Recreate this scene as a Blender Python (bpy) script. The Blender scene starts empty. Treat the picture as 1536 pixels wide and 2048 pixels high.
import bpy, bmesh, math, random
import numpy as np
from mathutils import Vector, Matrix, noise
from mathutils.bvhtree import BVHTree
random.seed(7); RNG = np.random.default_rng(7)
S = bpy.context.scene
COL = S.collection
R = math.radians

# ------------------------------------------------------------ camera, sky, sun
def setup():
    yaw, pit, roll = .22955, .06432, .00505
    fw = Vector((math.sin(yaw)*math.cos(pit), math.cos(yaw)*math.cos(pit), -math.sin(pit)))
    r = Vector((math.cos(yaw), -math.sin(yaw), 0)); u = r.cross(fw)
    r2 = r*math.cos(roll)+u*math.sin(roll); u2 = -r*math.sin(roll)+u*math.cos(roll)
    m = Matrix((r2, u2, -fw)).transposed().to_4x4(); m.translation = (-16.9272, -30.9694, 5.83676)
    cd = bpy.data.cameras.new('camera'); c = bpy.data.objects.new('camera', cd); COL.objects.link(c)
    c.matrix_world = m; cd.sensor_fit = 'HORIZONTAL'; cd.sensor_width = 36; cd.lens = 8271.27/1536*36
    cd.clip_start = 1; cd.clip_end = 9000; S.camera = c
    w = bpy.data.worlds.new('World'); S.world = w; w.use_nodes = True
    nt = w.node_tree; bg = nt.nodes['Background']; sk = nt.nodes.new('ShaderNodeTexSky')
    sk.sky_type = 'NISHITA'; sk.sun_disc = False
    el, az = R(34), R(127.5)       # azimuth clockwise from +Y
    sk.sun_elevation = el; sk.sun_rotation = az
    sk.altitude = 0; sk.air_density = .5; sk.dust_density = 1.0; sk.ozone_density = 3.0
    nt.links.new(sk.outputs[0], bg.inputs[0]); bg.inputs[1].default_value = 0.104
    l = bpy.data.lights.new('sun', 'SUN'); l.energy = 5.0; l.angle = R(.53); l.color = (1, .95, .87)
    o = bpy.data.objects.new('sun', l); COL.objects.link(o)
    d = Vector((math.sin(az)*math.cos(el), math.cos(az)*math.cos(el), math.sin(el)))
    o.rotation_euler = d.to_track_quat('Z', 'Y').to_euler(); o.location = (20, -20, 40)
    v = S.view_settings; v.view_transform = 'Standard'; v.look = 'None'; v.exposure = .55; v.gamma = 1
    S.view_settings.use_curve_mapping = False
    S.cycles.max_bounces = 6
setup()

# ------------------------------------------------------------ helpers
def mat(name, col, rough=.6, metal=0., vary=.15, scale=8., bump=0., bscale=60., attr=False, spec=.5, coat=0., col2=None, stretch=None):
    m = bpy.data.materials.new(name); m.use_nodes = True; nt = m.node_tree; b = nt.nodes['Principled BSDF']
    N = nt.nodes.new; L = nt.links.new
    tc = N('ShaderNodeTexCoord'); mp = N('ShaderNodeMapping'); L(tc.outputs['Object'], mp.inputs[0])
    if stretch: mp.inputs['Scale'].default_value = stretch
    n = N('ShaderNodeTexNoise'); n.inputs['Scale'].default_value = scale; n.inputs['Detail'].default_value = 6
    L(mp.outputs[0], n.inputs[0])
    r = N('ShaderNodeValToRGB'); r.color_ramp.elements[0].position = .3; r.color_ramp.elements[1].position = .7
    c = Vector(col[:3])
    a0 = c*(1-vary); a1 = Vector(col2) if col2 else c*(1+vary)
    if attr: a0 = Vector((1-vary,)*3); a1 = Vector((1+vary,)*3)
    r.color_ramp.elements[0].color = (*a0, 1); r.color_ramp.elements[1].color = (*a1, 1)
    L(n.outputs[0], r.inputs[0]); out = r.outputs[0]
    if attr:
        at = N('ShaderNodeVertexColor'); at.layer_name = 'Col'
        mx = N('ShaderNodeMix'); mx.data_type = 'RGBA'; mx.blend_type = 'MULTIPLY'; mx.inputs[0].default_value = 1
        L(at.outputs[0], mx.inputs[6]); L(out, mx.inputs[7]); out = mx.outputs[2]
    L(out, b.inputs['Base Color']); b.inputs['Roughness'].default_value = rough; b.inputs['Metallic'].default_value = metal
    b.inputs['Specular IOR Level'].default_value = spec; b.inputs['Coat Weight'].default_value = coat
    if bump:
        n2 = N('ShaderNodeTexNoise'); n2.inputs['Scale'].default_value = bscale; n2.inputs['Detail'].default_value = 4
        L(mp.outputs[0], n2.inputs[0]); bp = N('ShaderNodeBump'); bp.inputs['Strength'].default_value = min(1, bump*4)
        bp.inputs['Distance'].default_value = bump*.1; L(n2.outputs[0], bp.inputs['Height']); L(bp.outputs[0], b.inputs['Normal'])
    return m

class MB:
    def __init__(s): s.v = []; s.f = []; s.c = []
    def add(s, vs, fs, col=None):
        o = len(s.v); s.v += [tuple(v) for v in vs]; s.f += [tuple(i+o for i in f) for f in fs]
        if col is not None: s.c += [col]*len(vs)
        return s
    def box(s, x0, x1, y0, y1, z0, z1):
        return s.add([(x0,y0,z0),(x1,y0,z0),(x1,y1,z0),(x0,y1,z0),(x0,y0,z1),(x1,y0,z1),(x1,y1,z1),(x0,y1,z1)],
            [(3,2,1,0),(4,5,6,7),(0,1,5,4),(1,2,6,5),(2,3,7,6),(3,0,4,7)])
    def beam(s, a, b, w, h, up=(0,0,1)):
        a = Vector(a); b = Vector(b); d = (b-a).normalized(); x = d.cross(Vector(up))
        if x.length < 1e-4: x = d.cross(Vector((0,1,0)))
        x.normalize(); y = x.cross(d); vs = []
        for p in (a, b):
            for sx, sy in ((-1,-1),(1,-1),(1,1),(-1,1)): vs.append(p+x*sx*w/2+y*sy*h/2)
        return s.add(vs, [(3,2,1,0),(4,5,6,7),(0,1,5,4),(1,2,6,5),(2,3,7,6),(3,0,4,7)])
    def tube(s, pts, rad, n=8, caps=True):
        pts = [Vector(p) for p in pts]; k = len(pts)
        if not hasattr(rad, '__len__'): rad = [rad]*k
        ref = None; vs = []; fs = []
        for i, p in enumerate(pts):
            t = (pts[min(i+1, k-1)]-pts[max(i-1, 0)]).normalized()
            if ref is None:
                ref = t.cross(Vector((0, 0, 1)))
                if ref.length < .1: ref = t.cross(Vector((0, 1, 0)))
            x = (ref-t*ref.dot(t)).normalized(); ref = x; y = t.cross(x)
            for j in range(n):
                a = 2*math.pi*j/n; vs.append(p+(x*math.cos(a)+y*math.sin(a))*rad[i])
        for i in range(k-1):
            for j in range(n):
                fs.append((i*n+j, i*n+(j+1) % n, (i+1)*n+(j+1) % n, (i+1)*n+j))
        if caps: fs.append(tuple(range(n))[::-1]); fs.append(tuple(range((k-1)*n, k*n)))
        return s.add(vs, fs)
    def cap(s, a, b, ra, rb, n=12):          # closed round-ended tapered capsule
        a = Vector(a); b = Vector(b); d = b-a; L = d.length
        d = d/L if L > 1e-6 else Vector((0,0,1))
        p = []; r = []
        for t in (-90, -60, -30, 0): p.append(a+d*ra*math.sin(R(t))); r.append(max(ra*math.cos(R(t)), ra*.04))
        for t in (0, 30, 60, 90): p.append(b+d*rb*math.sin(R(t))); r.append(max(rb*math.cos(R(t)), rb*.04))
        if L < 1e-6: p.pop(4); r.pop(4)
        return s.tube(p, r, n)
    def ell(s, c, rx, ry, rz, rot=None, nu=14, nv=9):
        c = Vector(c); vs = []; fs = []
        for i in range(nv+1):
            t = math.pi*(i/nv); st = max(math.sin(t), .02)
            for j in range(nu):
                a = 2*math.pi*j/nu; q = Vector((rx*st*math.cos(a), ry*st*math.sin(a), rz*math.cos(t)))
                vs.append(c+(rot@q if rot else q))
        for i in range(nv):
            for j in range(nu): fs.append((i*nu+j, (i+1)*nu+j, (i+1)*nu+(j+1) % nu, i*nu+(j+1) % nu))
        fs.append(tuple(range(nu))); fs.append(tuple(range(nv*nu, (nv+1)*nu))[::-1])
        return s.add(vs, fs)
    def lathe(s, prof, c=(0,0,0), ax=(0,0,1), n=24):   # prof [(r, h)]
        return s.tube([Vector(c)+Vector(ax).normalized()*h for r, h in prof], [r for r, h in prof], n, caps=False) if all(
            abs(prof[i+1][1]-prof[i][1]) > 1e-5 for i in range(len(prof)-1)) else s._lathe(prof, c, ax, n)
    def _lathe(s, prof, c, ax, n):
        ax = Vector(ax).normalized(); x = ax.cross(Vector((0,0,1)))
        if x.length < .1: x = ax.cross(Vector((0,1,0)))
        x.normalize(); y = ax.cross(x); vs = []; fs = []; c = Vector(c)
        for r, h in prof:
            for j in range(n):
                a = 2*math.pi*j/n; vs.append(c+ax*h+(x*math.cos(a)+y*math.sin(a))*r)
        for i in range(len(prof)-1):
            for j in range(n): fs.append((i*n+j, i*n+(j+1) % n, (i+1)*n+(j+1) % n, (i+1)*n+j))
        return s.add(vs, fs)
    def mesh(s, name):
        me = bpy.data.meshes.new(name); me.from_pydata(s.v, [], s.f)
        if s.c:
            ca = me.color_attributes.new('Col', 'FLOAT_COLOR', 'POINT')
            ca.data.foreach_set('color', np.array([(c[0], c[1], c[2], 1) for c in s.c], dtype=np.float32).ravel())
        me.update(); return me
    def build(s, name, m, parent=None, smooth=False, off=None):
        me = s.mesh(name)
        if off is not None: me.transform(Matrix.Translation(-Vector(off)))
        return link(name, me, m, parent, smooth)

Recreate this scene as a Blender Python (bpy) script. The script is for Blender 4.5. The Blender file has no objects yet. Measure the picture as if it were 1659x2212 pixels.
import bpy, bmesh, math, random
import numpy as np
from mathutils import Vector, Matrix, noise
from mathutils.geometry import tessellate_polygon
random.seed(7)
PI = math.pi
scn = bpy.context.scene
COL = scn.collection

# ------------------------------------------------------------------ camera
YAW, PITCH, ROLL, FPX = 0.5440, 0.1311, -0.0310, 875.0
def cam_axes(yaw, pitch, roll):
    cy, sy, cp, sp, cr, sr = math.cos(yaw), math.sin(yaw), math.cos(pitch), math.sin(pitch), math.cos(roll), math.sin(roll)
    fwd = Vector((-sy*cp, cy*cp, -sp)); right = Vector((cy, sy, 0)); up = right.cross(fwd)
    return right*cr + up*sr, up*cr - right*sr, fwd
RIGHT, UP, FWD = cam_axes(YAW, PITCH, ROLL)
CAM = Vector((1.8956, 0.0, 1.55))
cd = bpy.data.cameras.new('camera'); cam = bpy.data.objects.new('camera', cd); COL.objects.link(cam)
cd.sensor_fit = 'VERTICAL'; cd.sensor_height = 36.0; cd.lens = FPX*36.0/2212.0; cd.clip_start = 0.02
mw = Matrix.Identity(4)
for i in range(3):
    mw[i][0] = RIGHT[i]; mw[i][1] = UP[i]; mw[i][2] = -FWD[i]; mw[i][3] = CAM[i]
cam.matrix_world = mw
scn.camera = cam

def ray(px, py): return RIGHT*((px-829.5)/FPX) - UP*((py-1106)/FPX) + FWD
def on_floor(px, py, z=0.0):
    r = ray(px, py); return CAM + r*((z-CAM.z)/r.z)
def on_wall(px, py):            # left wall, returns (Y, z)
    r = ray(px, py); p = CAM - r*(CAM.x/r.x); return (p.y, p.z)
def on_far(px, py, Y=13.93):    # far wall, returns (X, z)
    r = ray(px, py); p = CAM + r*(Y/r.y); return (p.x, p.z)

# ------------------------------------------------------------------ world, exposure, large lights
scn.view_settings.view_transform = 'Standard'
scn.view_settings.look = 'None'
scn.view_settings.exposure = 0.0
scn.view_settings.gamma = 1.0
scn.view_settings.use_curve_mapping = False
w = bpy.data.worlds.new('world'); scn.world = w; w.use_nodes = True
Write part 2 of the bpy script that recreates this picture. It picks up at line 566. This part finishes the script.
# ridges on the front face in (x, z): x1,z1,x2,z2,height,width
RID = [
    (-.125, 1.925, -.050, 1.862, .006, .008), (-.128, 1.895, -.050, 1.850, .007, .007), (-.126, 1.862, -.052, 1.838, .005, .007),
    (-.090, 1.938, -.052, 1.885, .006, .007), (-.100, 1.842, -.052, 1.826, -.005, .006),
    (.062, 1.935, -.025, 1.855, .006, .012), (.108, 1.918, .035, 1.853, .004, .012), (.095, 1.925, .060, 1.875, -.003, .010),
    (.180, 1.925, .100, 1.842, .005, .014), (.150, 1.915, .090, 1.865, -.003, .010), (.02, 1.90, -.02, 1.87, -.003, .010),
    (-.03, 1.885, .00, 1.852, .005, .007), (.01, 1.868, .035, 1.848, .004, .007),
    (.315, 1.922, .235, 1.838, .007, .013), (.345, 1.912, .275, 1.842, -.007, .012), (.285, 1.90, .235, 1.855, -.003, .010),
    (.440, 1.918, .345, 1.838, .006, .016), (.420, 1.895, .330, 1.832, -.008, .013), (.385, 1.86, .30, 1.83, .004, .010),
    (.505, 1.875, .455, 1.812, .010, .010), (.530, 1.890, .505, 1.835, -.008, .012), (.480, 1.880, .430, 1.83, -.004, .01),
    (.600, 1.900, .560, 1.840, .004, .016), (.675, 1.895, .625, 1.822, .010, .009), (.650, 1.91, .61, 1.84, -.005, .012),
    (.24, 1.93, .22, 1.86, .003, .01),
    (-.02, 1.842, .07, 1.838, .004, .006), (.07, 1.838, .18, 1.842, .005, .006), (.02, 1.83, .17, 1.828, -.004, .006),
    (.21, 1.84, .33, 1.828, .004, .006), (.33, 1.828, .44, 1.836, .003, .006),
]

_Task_
Only the lines from the one containing "Recreate this scene as a Blender Python (bpy) script. The script" through the one containing "COL = scn.collection" are to be reproduced, exactly as they appear.

_Expected output_
Recreate this scene as a Blender Python (bpy) script. The script is for Blender 4.5. The Blender file has no objects yet. Measure the picture as if it were 1659x2212 pixels.
import bpy, bmesh, math, random
import numpy as np
from mathutils import Vector, Matrix, noise
from mathutils.geometry import tessellate_polygon
random.seed(7)
PI = math.pi
scn = bpy.context.scene
COL = scn.collection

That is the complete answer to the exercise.